Retour sur un anniversaire

           

 

 

 Pour le peuple de gauche, mai 36 fût un peu son âge d’or. Pensez donc ! Un rassemblement unitaire de toutes les forces de gauche d’alors, du P C aux radicaux en passant par la SFIO et la CGT, une victoire écrasante aux élections, les ligues d’extrême-droite dissoutes, les droits syndicaux légalement confirmés, les retraites et les salaires augmentés, la semaine de travail abaissée de 48 à 40 heures et deux semaines de congés payés en prime. Du jamais vu dans la longue histoire de la 3eme République ! Et cependant cette euphorie sociale retomba presqu’aussi vite qu’elle était montée : des grèves s’ensuivirent rapidement, la production entra en récession, on dévalua le Franc et les capitaux fuirent massivement le pays. C’est que la promotion des classes populaires ne faisait pas l’affaire de tout le monde en France ; à commencer par les grands patrons qui voyaient avec inquiétude le spectre des nationalisations s’étendre sur leurs entreprises. Rien de nouveau sous le soleil et les lendemains déchantèrent vite. L’expérience du Front populaire prit fin moins d’un an après, marquant le retour au pragmatisme économique. En juin 37, Léon Blum démissionna, cédant son poste de président du conseil  à Camille Chautemps – un modéré – qui, lui-même, le refila pour quelques semaines à Blum, début 38, avant qu’Edouard  Daladier, plus rigoriste, n’en endossât les attributs pour trois années particulièrement tendues, vu le contexte international puis l’entrée en guerre de la France contre l’Allemagne nazie. Si le slogan du Front Populaire « Le pain, la paix, la liberté » devait filer aux oubliettes de l’Histoire, les principaux acquis sociaux votés lors des Accords de Matignon, en juin 36, ne devaient pas, après la guerre, être remis en question, ouvrant la voie à d’autres négociations, d’autres droits pour les travailleurs et les défavorisés. C’est ce qu’on appela longtemps le réformisme socialiste, du moins jusqu’à ces récentes années.
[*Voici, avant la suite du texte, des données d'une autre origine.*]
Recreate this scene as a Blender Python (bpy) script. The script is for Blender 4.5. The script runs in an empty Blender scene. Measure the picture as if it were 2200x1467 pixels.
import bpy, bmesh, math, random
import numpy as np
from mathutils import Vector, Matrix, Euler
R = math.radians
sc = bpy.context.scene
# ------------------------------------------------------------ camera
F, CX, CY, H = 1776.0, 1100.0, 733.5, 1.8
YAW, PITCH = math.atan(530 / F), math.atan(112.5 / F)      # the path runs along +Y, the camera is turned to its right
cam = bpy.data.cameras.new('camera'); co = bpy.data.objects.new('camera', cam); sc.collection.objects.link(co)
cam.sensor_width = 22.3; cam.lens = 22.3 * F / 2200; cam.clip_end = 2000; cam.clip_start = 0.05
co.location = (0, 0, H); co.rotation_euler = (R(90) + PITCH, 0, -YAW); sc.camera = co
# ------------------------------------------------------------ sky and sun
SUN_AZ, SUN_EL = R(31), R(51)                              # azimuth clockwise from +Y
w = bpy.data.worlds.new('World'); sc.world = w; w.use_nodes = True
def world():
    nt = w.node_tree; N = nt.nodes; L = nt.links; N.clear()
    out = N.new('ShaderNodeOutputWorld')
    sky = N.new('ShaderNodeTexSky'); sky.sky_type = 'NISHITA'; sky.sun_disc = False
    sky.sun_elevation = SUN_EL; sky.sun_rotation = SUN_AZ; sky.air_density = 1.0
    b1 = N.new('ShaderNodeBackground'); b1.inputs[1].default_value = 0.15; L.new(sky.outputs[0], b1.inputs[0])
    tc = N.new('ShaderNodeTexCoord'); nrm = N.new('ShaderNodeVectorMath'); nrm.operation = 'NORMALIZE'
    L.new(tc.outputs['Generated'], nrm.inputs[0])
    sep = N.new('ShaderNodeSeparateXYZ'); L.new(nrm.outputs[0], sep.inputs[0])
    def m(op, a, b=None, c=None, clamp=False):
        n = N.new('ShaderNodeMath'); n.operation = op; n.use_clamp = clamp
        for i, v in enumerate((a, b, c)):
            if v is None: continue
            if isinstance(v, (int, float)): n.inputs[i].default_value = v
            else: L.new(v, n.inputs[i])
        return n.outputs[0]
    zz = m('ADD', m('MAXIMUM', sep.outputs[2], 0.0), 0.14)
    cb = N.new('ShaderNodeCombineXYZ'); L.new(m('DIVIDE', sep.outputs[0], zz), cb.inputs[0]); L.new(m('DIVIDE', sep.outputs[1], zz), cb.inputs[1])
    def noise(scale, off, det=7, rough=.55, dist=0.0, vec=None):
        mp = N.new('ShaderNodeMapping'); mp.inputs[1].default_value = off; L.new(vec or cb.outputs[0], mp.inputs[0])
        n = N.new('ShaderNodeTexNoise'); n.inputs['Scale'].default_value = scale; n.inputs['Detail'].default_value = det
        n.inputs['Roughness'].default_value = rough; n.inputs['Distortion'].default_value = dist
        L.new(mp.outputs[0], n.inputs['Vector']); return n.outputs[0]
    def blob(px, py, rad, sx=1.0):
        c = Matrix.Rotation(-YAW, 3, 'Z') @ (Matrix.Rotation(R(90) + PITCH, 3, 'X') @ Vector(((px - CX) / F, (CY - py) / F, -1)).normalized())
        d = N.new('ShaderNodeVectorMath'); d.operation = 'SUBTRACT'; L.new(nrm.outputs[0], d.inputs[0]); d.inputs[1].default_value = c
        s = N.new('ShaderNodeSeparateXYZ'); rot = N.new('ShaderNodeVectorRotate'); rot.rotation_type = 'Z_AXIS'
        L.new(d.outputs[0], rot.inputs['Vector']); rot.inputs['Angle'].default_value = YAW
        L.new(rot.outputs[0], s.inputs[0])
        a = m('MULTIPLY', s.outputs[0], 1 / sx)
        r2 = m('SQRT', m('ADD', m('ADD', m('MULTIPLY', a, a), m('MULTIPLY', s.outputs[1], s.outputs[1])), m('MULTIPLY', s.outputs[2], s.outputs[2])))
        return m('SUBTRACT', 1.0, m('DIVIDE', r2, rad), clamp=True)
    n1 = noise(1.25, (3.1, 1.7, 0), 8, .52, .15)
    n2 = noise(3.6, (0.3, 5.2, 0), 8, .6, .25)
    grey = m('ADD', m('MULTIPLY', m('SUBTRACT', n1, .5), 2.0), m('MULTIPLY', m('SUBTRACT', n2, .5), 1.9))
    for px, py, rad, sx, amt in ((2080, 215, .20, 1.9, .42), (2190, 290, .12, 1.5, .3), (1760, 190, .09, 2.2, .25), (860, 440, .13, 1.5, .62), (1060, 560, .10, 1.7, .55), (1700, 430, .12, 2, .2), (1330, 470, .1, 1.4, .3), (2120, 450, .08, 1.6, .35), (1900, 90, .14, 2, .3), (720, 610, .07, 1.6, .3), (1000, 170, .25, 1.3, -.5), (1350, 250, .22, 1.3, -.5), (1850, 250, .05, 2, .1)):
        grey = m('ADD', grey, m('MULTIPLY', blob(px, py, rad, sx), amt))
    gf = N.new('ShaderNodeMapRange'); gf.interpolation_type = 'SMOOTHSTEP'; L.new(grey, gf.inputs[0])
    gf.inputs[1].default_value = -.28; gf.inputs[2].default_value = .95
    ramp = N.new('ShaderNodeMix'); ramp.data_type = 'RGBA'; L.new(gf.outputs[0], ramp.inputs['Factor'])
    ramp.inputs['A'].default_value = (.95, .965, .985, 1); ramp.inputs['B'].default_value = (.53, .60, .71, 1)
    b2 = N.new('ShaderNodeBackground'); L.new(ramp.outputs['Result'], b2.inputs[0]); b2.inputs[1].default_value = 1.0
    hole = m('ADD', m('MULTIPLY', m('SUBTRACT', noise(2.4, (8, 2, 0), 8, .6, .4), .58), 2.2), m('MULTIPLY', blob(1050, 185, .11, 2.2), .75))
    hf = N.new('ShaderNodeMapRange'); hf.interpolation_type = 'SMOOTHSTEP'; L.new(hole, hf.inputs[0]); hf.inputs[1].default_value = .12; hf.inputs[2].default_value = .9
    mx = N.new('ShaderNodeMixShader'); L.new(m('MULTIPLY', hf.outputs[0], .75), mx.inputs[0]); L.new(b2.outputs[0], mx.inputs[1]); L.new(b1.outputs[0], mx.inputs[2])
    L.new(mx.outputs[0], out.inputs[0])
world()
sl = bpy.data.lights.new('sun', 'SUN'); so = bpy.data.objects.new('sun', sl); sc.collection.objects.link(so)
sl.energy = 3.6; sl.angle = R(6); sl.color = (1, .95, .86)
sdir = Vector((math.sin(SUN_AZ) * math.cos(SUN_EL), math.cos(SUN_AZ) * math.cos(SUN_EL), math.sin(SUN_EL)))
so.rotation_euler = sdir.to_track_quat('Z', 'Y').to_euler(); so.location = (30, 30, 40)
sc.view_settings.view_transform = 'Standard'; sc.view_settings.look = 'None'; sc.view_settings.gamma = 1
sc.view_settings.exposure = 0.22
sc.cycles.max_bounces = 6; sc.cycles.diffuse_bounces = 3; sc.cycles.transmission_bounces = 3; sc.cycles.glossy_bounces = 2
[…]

L’Histoire, on le sait bien, ne repasse pas les mêmes plats. Néanmoins, à quatre-vingts ans d’écart, on peut constater quelques similitudes avec notre époque. Comment ne pas s’interroger sur l’échec des socialistes chaque fois qu’ils accèdent au pouvoir ? Leurs prétentions politiques sont-elles si exorbitantes pour se briser aussi vite sur le réel ? D’autre part, tout comme en 36, la protestation populaire, aujourd’hui, est devenue particulièrement audible. Même pour François Hollande qui, en admirateur de Léon Blum, est allé conclure un colloque qu’organisait, mardi dernier, la Fondation Jean Jaurès et le think-tank Terra Nova au théâtre du Rond-Point. D’aucuns ont même dit que c’était son discours d’entrée en campagne qu’il faisait là. Reste qu’on ne sait plus très bien à quel électorat il va s’adresser maintenant. Parti, la fleur aux dents, avec Blum pour modèle (mais sans l’élégance morale de son aîné), François Hollande risque fort de finir son quinquennat dans la posture peu glorieuse de Daladier.